I could be wrong, but I believe this post belongs on this thread:
mekender wrote:After a long 94 years, sometime this month, my only surviving grandparent will finally rest... So far, all i know is that her blood pressure is basically immeasurable and that it really is only her pacemaker that is keeping her alive... She managed to hang on long enough to see pictures of her newest great grandson last week before she started slipping down hill...
My only regret is that i didnt have the presence of mind to sit down and talk with her about her past when she was at an age where she could have had rational conversations about it.
she was born in 1914, a mere 5 months after an assassins bullet started what would become one of the most futile displays of human barbarism in all of mankind's history.
When she was born, cars were still new inventions, air travel was almost unheard of, indoor plumbing and electricity was rare in most of the homes of the rural south.
Imagine if you will, seeing with your own eyes the newspaper headlines from the last 94 years?
the horror of reading about Pearl Harbor, watching your brothers and neighbors and your spouse go off to war, some to come back severely scarred...
the amazement of the first time having a working toilet in your house... having electricity in your house for the first time... seeing a television for the first time... flying in an airplane for the first time... seeing man walk on the moon... and countless other events that mush have been staggering to witness...
I can only hope that her life made many other's lives better... i know that she did for me... truly, the world will be worse off without her around... but thankfully, her pain will soon be over and she will be going home.
if any of you have older relatives, take some time to go and just talk with them... ask the about their past... it might not be much longer before they are unable to tell their tales... dont wait until it is too late to find out about all the wonderful things that your ancestors did and saw.
If time, chance and random process can produce a platypus why not an ammo tree?

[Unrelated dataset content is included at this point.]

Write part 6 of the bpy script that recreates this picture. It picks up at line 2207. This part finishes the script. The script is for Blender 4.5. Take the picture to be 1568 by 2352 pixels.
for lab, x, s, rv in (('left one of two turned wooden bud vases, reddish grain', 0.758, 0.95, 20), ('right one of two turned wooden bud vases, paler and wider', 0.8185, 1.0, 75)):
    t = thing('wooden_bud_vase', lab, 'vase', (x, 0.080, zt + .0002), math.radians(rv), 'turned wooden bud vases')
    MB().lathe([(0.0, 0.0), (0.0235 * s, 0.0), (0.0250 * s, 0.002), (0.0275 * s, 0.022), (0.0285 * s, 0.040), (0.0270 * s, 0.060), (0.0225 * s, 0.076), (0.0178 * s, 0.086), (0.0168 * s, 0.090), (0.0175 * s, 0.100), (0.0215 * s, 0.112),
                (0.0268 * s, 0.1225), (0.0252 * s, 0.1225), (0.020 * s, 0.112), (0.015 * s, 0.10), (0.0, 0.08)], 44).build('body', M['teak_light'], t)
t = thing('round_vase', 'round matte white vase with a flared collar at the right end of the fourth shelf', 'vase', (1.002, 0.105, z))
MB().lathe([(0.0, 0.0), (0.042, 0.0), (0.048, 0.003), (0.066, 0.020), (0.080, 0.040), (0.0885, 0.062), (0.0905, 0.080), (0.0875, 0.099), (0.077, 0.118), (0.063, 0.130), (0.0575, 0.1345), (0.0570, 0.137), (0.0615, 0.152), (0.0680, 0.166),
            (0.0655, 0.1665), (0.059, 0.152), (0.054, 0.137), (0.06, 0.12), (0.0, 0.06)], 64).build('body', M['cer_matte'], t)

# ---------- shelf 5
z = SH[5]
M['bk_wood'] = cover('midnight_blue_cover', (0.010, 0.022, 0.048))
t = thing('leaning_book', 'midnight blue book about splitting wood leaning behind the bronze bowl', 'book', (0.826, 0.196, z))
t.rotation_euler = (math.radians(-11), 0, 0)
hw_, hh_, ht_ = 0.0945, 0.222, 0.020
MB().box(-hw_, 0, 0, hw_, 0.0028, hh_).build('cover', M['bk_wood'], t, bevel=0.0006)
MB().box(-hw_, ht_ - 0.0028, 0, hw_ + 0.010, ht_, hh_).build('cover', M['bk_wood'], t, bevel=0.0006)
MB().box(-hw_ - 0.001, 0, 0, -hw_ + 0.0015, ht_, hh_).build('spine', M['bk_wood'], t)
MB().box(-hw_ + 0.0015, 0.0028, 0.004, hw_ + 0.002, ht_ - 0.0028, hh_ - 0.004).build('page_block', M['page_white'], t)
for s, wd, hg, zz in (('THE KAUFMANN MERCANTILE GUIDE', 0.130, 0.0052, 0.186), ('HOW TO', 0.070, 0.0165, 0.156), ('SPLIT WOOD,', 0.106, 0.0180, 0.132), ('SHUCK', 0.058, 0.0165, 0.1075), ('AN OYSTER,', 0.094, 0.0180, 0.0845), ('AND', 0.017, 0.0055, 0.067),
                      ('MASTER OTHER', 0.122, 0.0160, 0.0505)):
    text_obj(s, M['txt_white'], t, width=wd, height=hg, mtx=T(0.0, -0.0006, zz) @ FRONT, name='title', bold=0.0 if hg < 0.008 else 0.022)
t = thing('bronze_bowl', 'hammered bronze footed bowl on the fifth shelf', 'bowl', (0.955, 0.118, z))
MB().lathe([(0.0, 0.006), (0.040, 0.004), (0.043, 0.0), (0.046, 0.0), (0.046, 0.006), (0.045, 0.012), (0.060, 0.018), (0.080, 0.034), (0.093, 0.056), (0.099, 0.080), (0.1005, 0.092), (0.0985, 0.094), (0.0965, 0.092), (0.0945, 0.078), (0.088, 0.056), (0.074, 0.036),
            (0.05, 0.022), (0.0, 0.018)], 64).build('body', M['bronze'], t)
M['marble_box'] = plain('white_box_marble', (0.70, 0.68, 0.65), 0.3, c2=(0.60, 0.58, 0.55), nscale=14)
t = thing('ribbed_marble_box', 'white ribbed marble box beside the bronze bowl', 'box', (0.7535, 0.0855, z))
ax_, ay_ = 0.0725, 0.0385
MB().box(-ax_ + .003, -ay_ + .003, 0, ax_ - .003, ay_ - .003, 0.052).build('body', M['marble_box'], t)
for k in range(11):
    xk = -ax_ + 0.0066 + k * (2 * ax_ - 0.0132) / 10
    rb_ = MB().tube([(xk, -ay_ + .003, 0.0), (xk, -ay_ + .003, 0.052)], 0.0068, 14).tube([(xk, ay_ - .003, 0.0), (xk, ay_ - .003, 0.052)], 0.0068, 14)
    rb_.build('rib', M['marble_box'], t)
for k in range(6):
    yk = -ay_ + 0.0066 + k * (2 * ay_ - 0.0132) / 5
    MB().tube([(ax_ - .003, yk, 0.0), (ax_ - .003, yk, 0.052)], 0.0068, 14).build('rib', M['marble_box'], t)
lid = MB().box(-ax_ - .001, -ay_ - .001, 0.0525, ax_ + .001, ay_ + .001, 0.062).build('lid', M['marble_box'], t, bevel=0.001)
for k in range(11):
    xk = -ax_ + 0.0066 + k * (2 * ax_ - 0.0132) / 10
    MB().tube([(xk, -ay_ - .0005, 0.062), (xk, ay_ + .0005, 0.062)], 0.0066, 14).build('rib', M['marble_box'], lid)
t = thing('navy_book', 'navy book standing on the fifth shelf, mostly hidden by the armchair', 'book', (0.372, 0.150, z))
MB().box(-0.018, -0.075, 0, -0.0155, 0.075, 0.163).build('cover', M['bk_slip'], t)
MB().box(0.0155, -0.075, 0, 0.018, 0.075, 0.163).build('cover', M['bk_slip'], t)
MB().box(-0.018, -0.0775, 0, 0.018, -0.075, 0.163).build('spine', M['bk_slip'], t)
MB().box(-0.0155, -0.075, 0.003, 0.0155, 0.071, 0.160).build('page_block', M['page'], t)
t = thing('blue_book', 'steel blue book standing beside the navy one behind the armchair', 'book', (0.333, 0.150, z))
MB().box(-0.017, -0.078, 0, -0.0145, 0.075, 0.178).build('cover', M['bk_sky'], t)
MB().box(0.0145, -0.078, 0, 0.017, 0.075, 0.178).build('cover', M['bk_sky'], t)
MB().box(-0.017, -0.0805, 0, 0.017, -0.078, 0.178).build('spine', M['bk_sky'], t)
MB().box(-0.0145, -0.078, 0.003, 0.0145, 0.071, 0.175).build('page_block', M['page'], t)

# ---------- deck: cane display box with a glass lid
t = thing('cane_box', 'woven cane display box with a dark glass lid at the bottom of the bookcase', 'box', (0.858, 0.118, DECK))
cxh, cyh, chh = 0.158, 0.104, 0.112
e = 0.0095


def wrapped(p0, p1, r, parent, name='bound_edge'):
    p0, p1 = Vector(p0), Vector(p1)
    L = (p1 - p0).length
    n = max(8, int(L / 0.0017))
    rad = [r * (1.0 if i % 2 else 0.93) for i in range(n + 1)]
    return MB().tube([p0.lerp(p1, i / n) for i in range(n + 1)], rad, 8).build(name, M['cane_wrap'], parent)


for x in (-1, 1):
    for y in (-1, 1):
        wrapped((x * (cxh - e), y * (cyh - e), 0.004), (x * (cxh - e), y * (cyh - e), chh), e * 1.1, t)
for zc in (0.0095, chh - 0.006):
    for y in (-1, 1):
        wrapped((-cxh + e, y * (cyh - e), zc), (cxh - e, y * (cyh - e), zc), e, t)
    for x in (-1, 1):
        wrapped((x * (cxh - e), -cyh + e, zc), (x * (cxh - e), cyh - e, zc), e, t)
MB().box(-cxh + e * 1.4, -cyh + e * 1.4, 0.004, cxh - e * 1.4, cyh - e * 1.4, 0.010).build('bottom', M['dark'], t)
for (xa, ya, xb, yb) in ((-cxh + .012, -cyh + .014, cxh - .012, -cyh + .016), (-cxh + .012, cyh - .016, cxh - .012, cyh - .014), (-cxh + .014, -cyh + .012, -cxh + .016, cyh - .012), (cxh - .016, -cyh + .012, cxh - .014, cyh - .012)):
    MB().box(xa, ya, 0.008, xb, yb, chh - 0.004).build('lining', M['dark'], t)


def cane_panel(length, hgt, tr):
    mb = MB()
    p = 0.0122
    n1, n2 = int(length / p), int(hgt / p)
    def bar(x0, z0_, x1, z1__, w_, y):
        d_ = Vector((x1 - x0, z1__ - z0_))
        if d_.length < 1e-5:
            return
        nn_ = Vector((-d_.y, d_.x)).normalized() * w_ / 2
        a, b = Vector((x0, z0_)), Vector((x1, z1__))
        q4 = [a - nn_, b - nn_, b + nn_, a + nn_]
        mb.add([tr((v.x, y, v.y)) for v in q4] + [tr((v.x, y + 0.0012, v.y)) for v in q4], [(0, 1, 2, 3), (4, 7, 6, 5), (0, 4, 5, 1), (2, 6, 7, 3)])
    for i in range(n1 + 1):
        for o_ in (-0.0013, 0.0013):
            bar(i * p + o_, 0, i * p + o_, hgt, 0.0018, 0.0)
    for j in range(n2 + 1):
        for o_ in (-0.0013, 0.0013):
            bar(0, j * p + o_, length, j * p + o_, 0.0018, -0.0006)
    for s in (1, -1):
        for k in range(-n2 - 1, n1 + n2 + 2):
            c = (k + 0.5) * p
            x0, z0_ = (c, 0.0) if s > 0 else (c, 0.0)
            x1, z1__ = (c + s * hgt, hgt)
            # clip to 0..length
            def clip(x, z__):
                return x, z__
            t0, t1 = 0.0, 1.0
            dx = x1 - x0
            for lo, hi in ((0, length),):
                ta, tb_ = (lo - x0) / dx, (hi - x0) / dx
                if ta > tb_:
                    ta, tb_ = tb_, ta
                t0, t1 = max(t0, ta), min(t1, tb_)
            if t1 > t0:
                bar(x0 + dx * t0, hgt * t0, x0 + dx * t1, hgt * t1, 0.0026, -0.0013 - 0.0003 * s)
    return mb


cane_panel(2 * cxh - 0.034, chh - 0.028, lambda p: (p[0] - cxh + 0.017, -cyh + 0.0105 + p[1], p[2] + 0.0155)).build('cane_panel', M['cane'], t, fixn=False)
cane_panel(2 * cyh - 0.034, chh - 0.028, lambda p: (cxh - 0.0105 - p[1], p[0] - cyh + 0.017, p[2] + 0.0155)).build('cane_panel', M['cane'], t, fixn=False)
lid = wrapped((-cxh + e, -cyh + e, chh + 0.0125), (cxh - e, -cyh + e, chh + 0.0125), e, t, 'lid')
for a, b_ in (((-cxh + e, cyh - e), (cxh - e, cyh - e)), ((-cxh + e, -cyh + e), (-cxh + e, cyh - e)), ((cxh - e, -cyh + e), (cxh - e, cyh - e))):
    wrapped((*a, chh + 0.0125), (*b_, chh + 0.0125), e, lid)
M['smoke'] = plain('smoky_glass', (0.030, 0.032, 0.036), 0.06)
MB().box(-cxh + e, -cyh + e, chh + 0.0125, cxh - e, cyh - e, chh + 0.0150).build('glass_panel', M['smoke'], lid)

Flintlock Tom wrote:I could be wrong, but I believe this post belongs on this thread:
no sir, remembering someone that dies of old age is a big difference from someone that was selfish enough to kill themselves.
“I no longer need to run as a Presidential Candidate for the Socialist Party. The Democrat Party has adopted our platform.” - Norman Thomas, a six time candidate for president for the Socialist Party, 1944
I've have to agree with Chris on this one. In all the normal range of circumstances, suicide is a horribly selfish expression of a treatable sickness. Twice I have had to drag someone to treatment who had tried to harm themselves, and there is nothing positive about that experience. Having someone you love trying to kill themselves because "No one cares, they have no hope, etc..." is a horrible feeling.
It is sad that Frank is gone, but it is a sad preventable event. Making a big deal of it just makes it more likely in the future.